The West Florida Sand Sheet differs from many great carbonate banks such as those of the Bahamas, the Persian Gulf, and the Great Barrier reef in that it extends as far north as 29°30^prime and is composed mostly of residual carbonate, specifically of patches of molluscan shell hash, foraminiferal, algal, and even oolitic sands. Only a few patch reefs and one relatively large deep-water (>20 m) tropical reef, called the Florida Middle Ground, are present. Sediments resemble more closely those of the shelf of the southeastern Atlantic United States, with the clastic components removed, than those in other carbonate banks.

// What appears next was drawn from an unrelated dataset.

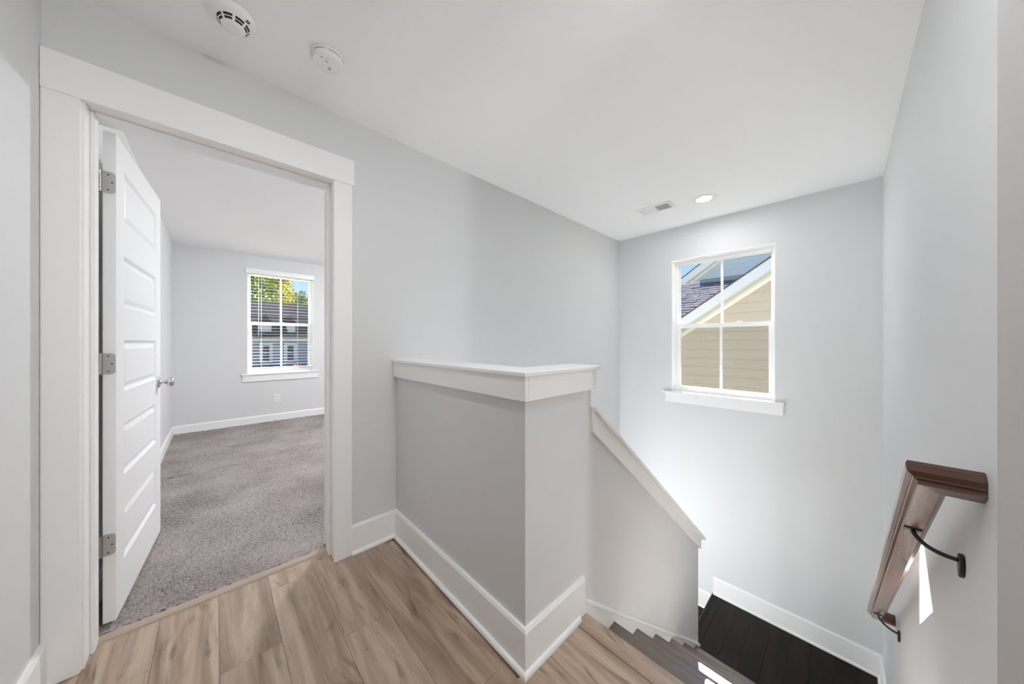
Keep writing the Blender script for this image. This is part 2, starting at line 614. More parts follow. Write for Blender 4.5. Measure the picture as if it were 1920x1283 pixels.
def pile(name, x0, x1, y0, y1, step, parent):
    nx, ny = int((x1 - x0) / step) + 1, int((y1 - y0) / step) + 1
    gx, gy = np.meshgrid(np.linspace(x0, x1, nx), np.linspace(y0, y1, ny), indexing='ij')
    h = rng.random((nx, ny))
    # clumps of yarn and long vacuum strokes
    cl = rng.random((nx // 3 + 2, ny // 3 + 2)).repeat(3, 0).repeat(3, 1)[:nx, :ny]
    gz = 0.007 + 0.008 * h + 0.004 * cl
    gx = gx + (rng.random((nx, ny)) - 0.5) * step * 0.7
    gy = gy + (rng.random((nx, ny)) - 0.5) * step * 0.7
    gx[0, :] = x0
    gx[-1, :] = x1
    gy[:, 0] = y0
    gy[:, -1] = y1
    co = np.stack([gx, gy, gz], -1).reshape(-1, 3)
    idx = np.arange(nx * ny).reshape(nx, ny)
    q = np.stack([idx[:-1, :-1], idx[1:, :-1], idx[1:, 1:], idx[:-1, 1:]], -1).reshape(-1, 4)
    me = bpy.data.meshes.new(name)
    me.vertices.add(len(co))
    me.vertices.foreach_set('co', co.ravel())
    me.loops.add(q.size)
    me.loops.foreach_set('vertex_index', q.ravel())
    me.polygons.add(len(q))
    me.polygons.foreach_set('loop_start', np.arange(0, q.size, 4))
    me.update()
    me.validate()
    me.shade_smooth()
    me.materials.append(M['carpet'])
    o = bpy.data.objects.new(name, me)
    COL.objects.link(o)
    o.parent = parent
    o['kind'] = 'stuff'
    return o


pile('carpet_pile', XBL, 1.75, 2.047, 4.0, 0.0075, cb)
pile('carpet_pile', XBL, 1.75, 4.0, YB, 0.0115, cb)

# ------------------------------------------------------------------ door casing and jamb
t = struct(empty('trim_2', (0, YD, 0)), 'white flat-board door casing with a wide head board', 'door casing')


def tp(name, mat, x0, x1, y0, y1, z0, z1, bev=0.002):
    return bx(name, mat, t, x0, x1, y0 - YD, y1 - YD, z0, z1, bev)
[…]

Inshore of the carbonate sands and separated from them by a transition zone of mixed composition lies a mature fine quartz sand, which also comprises the beaches of southwest Florida. The quartz sand appears to have been deposited at lower sea-level stands and then to have been moved up and down the peninsula in a seasonally changing longshore current system.

Side-scan and seismic surveys of the West Florida shelf show that far from being a featureless plain beneath the relatively low-energy gulf, the sand sheet has a full suite of bed forms from giant sand waves to small-scale ripples. These suggest that the seafloor is undergoing major redistribution and reworking of sediments, probably primarily as the result of passage of major storms.